Thursday, November 18, 2010

Weaving some Meaning...

Something drew me to the table in my church sanctuary where a Native American woman was selling some items she had collected over the years. "I have so much of this stuff", she proclaimed when I asked her how she could bear to sell her things. Being new to the church, I had no idea who this woman was nor what her role was on that Sunday. Within minutes, I found myself the owner of a small weaving about the size of a place mat. Not wholly understanding why I had made the purchase, I made my way into the sanctuary for the start of the service.

Imagine my surprise when the service started and the woman I had purchased the weaving from began to beat upon a drum and tell the story of the Rainbow Crow.
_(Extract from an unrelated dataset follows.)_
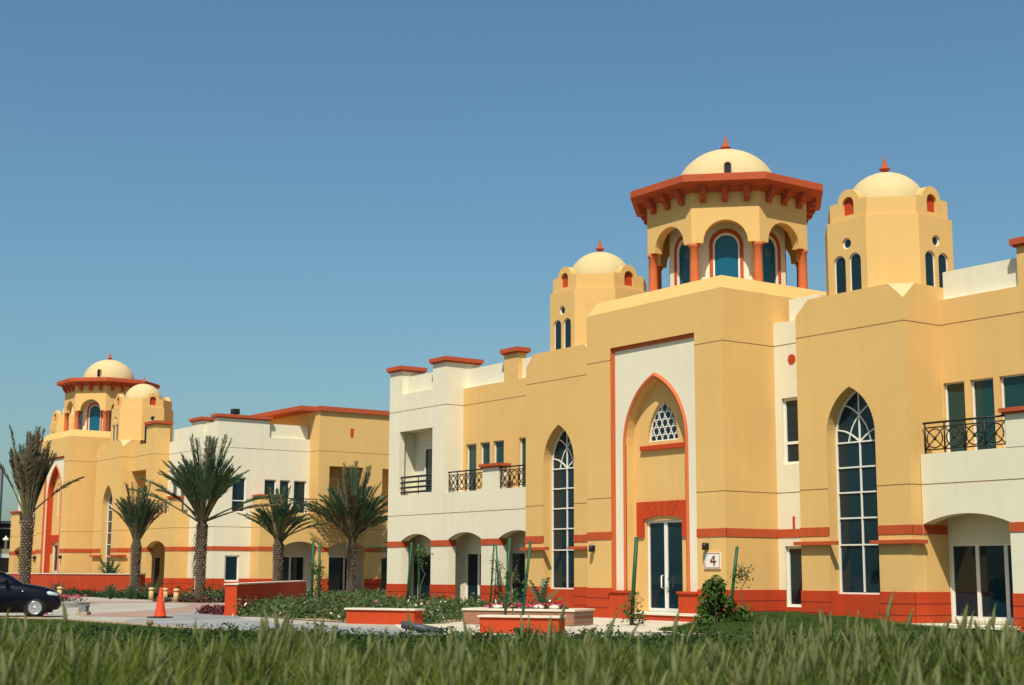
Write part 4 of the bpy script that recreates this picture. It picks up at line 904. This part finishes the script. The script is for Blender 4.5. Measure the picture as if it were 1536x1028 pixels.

Rainbow Crow? The crow featured on my weaving? Before long, as the story unfolded and I began to understand the significance of the story, chills began to run along my spine.

There were deep parallels between the sacrifice the crow had made for the good of the freezing forest animals and the sacrifice my brother had made in his life to teach me about love. Both the crow, his feathers burned black and voice destroyed, as he carried fire in his mouth to the freezing forest animals, and my brother's life, as he loved all, when loving all was so incredibly hard, were ruined in the process it seemed.

But that day in church, as I listened to the good that came of the crow's life. The fact that under its blackened feathers were all the colors of the rainbow and that the crow would never be hunted and would forever be free, I thought of my brother. His sacrifice resulted in teaching me a lesson that I will carry with me forever more. To love everyone fully, unconditionally, without fear, just as he had. Like the crow, the memories of my brother will be filled with beauty and thankfulness for the lesson he brought my way.

The weaving, the story, it all came together in a synchronicity of sorts. The story without the weaving or the weaving without the story would not have yielded as powerful a lesson. As I gaze upon the crow weaving, I notice the crow's feathers and how beautiful they are and I can't help but think of my brother and smile.